↓
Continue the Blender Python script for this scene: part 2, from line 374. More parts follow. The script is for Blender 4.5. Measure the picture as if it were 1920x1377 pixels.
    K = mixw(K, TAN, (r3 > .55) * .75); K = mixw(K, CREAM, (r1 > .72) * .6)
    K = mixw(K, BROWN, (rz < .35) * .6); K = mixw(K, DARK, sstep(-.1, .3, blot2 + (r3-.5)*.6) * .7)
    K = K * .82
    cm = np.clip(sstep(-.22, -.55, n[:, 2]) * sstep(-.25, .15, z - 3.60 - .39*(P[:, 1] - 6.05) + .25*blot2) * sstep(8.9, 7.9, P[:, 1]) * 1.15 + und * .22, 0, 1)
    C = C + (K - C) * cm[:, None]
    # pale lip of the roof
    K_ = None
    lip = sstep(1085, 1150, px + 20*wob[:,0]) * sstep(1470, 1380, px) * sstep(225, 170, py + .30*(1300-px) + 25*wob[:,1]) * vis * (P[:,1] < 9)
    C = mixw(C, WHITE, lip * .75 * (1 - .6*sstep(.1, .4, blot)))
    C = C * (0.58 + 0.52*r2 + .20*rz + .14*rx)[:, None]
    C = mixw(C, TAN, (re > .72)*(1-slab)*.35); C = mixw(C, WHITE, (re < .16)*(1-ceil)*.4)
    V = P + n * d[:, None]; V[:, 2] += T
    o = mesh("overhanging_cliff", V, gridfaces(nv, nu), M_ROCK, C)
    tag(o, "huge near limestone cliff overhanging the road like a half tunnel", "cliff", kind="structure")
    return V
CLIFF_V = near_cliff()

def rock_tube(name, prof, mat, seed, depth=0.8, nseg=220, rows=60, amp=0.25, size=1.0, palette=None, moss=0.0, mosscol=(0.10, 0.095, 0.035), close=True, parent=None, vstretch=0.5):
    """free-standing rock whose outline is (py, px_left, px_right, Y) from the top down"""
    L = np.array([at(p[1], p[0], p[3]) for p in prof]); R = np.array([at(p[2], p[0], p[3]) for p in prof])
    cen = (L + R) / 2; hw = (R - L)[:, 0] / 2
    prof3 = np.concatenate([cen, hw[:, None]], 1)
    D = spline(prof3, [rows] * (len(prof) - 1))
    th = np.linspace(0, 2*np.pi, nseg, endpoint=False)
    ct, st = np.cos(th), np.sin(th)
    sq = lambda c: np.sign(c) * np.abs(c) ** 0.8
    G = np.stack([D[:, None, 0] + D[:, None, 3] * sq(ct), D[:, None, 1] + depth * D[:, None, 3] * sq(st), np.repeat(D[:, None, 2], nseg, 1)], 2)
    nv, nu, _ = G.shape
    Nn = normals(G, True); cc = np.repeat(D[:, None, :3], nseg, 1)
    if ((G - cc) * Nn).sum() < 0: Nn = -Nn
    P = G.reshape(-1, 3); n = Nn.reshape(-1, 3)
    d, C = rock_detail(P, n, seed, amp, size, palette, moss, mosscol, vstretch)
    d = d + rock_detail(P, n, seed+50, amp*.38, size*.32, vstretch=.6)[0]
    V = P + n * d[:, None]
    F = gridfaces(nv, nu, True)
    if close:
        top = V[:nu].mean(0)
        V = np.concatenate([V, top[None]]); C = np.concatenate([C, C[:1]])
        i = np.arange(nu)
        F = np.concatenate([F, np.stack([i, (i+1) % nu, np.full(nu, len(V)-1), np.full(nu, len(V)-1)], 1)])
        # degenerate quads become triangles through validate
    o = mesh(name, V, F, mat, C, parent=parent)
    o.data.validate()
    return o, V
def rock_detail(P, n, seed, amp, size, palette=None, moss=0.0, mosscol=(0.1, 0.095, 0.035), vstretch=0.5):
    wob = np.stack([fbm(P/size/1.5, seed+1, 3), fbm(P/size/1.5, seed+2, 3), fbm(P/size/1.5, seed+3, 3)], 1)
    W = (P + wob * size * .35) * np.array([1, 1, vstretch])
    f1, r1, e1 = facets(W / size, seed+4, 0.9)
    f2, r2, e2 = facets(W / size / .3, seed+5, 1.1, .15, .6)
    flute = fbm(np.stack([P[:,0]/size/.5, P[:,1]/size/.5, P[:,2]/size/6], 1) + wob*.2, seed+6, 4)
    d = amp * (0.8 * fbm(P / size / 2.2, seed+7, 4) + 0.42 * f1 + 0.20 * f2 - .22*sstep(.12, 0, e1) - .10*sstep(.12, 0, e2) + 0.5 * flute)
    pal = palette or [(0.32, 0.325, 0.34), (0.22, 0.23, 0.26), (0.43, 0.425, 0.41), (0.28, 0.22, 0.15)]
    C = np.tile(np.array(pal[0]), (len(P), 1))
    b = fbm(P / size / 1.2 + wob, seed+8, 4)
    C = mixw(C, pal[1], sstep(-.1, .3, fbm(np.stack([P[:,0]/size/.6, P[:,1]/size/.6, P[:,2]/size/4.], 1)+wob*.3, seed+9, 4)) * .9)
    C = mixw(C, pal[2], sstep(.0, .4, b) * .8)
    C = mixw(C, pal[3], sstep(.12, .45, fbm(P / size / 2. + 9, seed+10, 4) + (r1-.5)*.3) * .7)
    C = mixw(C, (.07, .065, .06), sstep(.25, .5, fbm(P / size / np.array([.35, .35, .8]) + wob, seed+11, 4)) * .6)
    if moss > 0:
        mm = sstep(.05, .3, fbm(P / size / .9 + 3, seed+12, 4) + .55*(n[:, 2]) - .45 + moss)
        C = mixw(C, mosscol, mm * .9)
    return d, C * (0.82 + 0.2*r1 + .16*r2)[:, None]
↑
» Exercise task
Copy out precisely the lines that begin at the line containing "cm = np.clip(sstep(-.22, -.55, n[:, 2])" and end at the line containing "CLIFF_V = near_cliff()", including both; write nothing else.

» Solution to this problem
    cm = np.clip(sstep(-.22, -.55, n[:, 2]) * sstep(-.25, .15, z - 3.60 - .39*(P[:, 1] - 6.05) + .25*blot2) * sstep(8.9, 7.9, P[:, 1]) * 1.15 + und * .22, 0, 1)
    C = C + (K - C) * cm[:, None]
    # pale lip of the roof
    K_ = None
    lip = sstep(1085, 1150, px + 20*wob[:,0]) * sstep(1470, 1380, px) * sstep(225, 170, py + .30*(1300-px) + 25*wob[:,1]) * vis * (P[:,1] < 9)
    C = mixw(C, WHITE, lip * .75 * (1 - .6*sstep(.1, .4, blot)))
    C = C * (0.58 + 0.52*r2 + .20*rz + .14*rx)[:, None]
    C = mixw(C, TAN, (re > .72)*(1-slab)*.35); C = mixw(C, WHITE, (re < .16)*(1-ceil)*.4)
    V = P + n * d[:, None]; V[:, 2] += T
    o = mesh("overhanging_cliff", V, gridfaces(nv, nu), M_ROCK, C)
    tag(o, "huge near limestone cliff overhanging the road like a half tunnel", "cliff", kind="structure")
    return V
CLIFF_V = near_cliff()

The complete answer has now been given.